Given, if they dropped the price it likely would have more people checking it out, but still.

Perfectly fair that you do not feel it is overpriced. Economics tells us that the same products are worth different prices to different buyers after-all.

My feeling is that it is mis-priced (too high) however in the sense that a different price would maximize profit. They are limiting their market share and their profit.

$149 for a home user is just too high. For one thing, it is above the psychological price point for the market these days. Second, it just does not offer enough value relative to competing solutions like Windows. It is great that it comes with a 5-seat license but most people do not need that. Also, they have no "upgrade" option for users of competing products.

I get that eComstation is pretty much a business only (and legacy) OS at this point. I also assume that IBM is constraining their options on pricing. The lifetime even the existing installed base is threatened by these policies however.

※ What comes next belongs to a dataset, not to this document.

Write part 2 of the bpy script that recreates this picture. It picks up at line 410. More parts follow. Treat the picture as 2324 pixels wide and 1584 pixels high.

There are a lot of people in the "hobbyist" and developer camps, such as myself, that have fond memories of OS/2. I wager that Having a low cost developer option ($49 or so) would make a lot of sense. Giving free copies to Open Source projects that support eComstation would be even smarter.

I am impressed that projects like Firefox and (LibreOffice?) still support OS/2 but I am sure the situation could be improved if the barrier to entry for developers was dropped.

With a little boost to the software ecosystem, we could see the niche market for eComstation significantly extended. The overall market share could even grow. It is far too late for OS/2 to be a mainstream OS contender. It is not too late for it to be the core of a profitable software ecosystem for a smart company that can execute well.